Open Channel Flow: Wide-Edge Spillway with Lateral Slope, Two-Phase Flow

Wide-Edge (Broad-Crested) Spillway — ANSYS Fluent CFD Simulation Training

Introduction

A wide-edge (broad-crested) spillway is a cascading structure with a long horizontal crown aligned with the flow direction, such that the error arising from the hydrostatic pressure distribution can be neglected thanks to the acceleration of the radial flow. These spillways operate so that the upstream flow is subcritical while the flow over the spillway itself becomes supercritical, creating a flow-control section above the crown. One characteristic of these structures is that, a short distance from the crown, the flow lines run nearly parallel.

In this type of spillway, the crest is wide and substantial relative to the other dimensions. The crowns may be wide, horizontal, or follow a specific curvature. Although they can be used to measure discharge, they serve most often as dam spillways — and sometimes as the dam itself, when water is allowed to pass through — and can store large volumes of water when needed.

Project Description

This project investigates the flow inside a wide-edge spillway using ANSYS Fluent. There is a deliberate elevation difference between the main channel and the sub-channel, in part to store a portion of the flowing water. The RNG k-epsilon model solves the turbulent flow equations, while the multiphase VOF model captures the two phases of water and air within the open channel. Water enters the channel at a mass flow rate of 65 kg/s and passes into the second channel after striking the middle section of the spillway.

Geometry & Mesh

The geometry was created in ANSYS Design Modeler and meshed in ANSYS Meshing using a structured grid, for a total of 981,900 elements.

Methodology

Several key assumptions underpin the model. The simulation uses a pressure-based solver and is run as steady-state, so the results do not vary with time. Gravity is applied at −9.81 m/s² in the Y direction.

Turbulence is modeled with the RNG k-epsilon model using standard wall functions, and the two phases — air as the primary phase and water as the secondary phase — are handled with the VOF approach. Water enters through a mass-flow inlet (65 kg/s) defined as an open-channel boundary, with a free-surface level of 0.08 m, a bottom level of 0 m, and density interpolation taken from the neighboring cell. The outlets are set as pressure outlets, and the walls are treated as stationary.

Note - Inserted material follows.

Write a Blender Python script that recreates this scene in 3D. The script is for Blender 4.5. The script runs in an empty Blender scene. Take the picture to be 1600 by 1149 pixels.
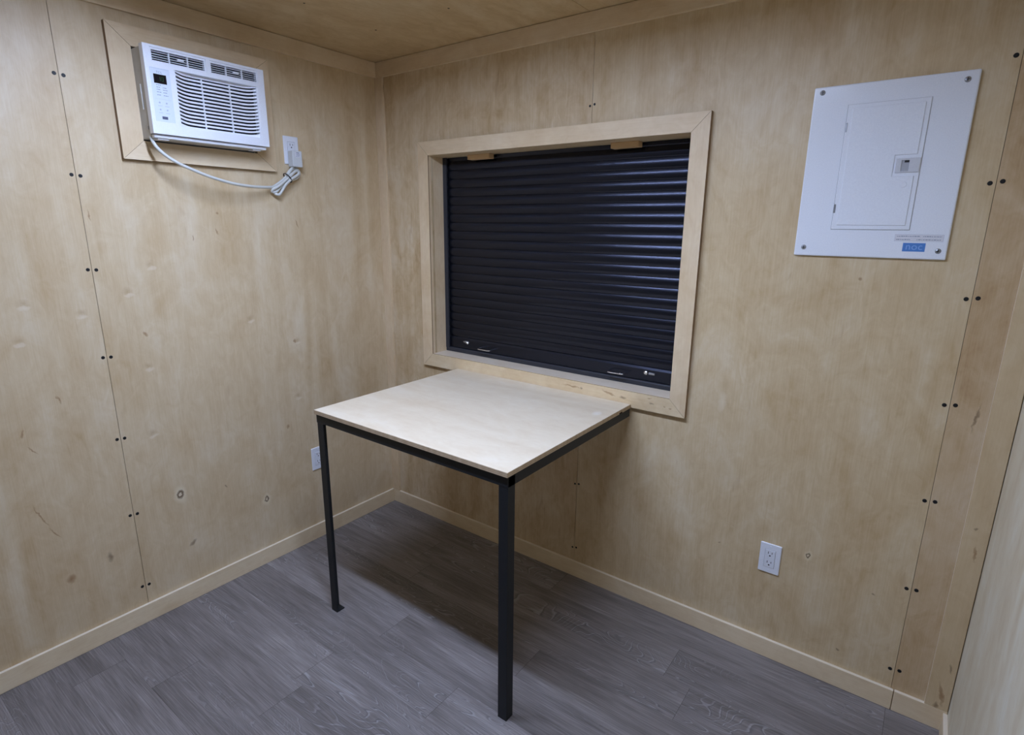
import bpy, bmesh, math, random
from mathutils import Vector, Matrix

PI = math.pi
scene = bpy.context.scene
COL = scene.collection
rnd = random.Random(7)

# ------------------------------------------------------------------ camera
cam_data = bpy.data.cameras.new('camera')
cam_data.sensor_fit = 'HORIZONTAL'
cam_data.sensor_width = 36.0
cam_data.lens = 882.397 / 1600 * 36.0
cam_data.clip_start = 0.02
cam = bpy.data.objects.new('camera', cam_data)
COL.objects.link(cam)
_R = Vector((0.80242697, 0.59667806, 0.00928714))
_U = Vector((-0.15303013, 0.19070631, 0.96964575))
_F = Vector((-0.57679523, 0.77949111, -0.24433761))
cam.matrix_world = Matrix(((_R.x, _U.x, -_F.x, 2.29915),
                           (_R.y, _U.y, -_F.y, -1.98717),
                           (_R.z, _U.z, -_F.z, 1.535),
                           (0, 0, 0, 1)))
scene.camera = cam

# ------------------------------------------------------------------ world / exposure
world = bpy.data.worlds.new('world')
scene.world = world
world.use_nodes = True
world.node_tree.nodes['Background'].inputs[0].default_value = (0.6, 0.7, 1, 1)
world.node_tree.nodes['Background'].inputs[1].default_value = 0.02
scene.view_settings.view_transform = 'Standard'
scene.view_settings.look = 'None'
scene.view_settings.gamma = 1.0
scene.view_settings.use_curve_mapping = False
scene.view_settings.exposure = 0.0
LIGHT_COLOR = (0.575, 0.705, 1.04)
LIGHT_POWER = 188.0          # emission of the ceiling fixture diffusers

# room
H = 2.278
XW = 2.5393
YF = -4.6
TB = 0.012


# ------------------------------------------------------------------ node helpers
class G:
    def __init__(self, name):
        self.m = bpy.data.materials.new(name)
        self.m.use_nodes = True
        self.nt = self.m.node_tree
        self.nt.nodes.clear()
        self.out = self.nt.nodes.new('ShaderNodeOutputMaterial')

    def n(self, typ, ins=None, **props):
        nd = self.nt.nodes.new(typ)
        for k, v in props.items():
            setattr(nd, k, v)
        if ins:
            for k, v in ins.items():
                if isinstance(v, bpy.types.NodeSocket):
                    self.nt.links.new(v, nd.inputs[k])
                else:
                    nd.inputs[k].default_value = v
        return nd

    def math(self, op, a, b=0.0, c=0.0, clamp=False):
        nd = self.n('ShaderNodeMath', {0: a, 1: b, 2: c}, operation=op, use_clamp=clamp)
        return nd.outputs[0]

    def vmath(self, op, a, b=(0, 0, 0)):
        nd = self.n('ShaderNodeVectorMath', {0: a, 1: b}, operation=op)
        return nd.outputs['Value'] if op in ('LENGTH', 'DOT_PRODUCT') else nd.outputs[0]

    def noise(self, vec, scale, detail=3.0, rough=0.5, dist=0.0):
        nd = self.n('ShaderNodeTexNoise', {'Vector': vec, 'Scale': scale, 'Detail': detail, 'Roughness': rough, 'Distortion': dist})
        return nd.outputs['Fac']

    def ramp(self, fac, stops, interp='LINEAR'):
        nd = self.n('ShaderNodeValToRGB', {0: fac})
        cr = nd.color_ramp
        cr.interpolation = interp
        while len(cr.elements) < len(stops):
            cr.elements.new(0.5)
        for e, (p, c) in zip(cr.elements, stops):
            e.position = p
            e.color = (c, c, c, 1) if isinstance(c, (int, float)) else (*c, 1)
        return nd.outputs[0]

    def mix(self, fac, a, b, blend='MIX'):
        nd = self.n('ShaderNodeMix', data_type='RGBA', blend_type=blend)
        for i, v in ((0, fac), (6, a), (7, b)):
            if isinstance(v, bpy.types.NodeSocket):
                self.nt.links.new(v, nd.inputs[i])
            elif i == 0:
                nd.inputs[0].default_value = v
            else:
                nd.inputs[i].default_value = (*v, 1) if len(v) == 3 else v
        return nd.outputs[2]

    def bsdf(self, color, rough=0.5, metal=0.0, spec=0.5, coat=0.0, bump=None, bump_str=0.1, bump_dist=0.001):
        b = self.n('ShaderNodeBsdfPrincipled')
        for k, v in (('Base Color', color), ('Roughness', rough), ('Metallic', metal), ('Specular IOR Level', spec), ('Coat Weight', coat)):
            if isinstance(v, bpy.types.NodeSocket):
                self.nt.links.new(v, b.inputs[k])
            else:
                b.inputs[k].default_value = (*v, 1) if isinstance(v, tuple) and len(v) == 3 else v
        if bump is not None:
            bn = self.n('ShaderNodeBump', {'Strength': bump_str, 'Distance': bump_dist, 'Height': bump})
            self.nt.links.new(bn.outputs[0], b.inputs['Normal'])
        self.nt.links.new(b.outputs[0], self.out.inputs[0])
        return self.m

    def coords(self):
        return self.n('ShaderNodeTexCoord').outputs['Object']


def S(r, g, b):
    f = lambda v: v / 12.92 if v <= 0.04045 else ((v + 0.055) / 1.055) ** 2.4
    return (f(r / 255), f(g / 255), f(b / 255))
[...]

For the solution methods, pressure–velocity coupling uses the SIMPLE scheme. Pressure is discretized with PRESTO! and momentum with second-order upwind, while volume fraction, turbulent kinetic energy, and turbulent dissipation rate all use first-order upwind. The solution is initialized with the standard method: gauge pressure 0 Pa, velocity 0 m/s, turbulent kinetic energy 1 m²/s², turbulent dissipation rate 1 m²/s³, and water volume fraction 0.

Results

The water volume fraction contour shows that, because of the height difference and the absence of any inlet flow in the sub-channel, the water volume fraction takes nonzero values in the upper part of the sub-channel. Once the solution is complete, 3D contours of pressure, velocity, volume fractions, and related quantities are extracted and presented.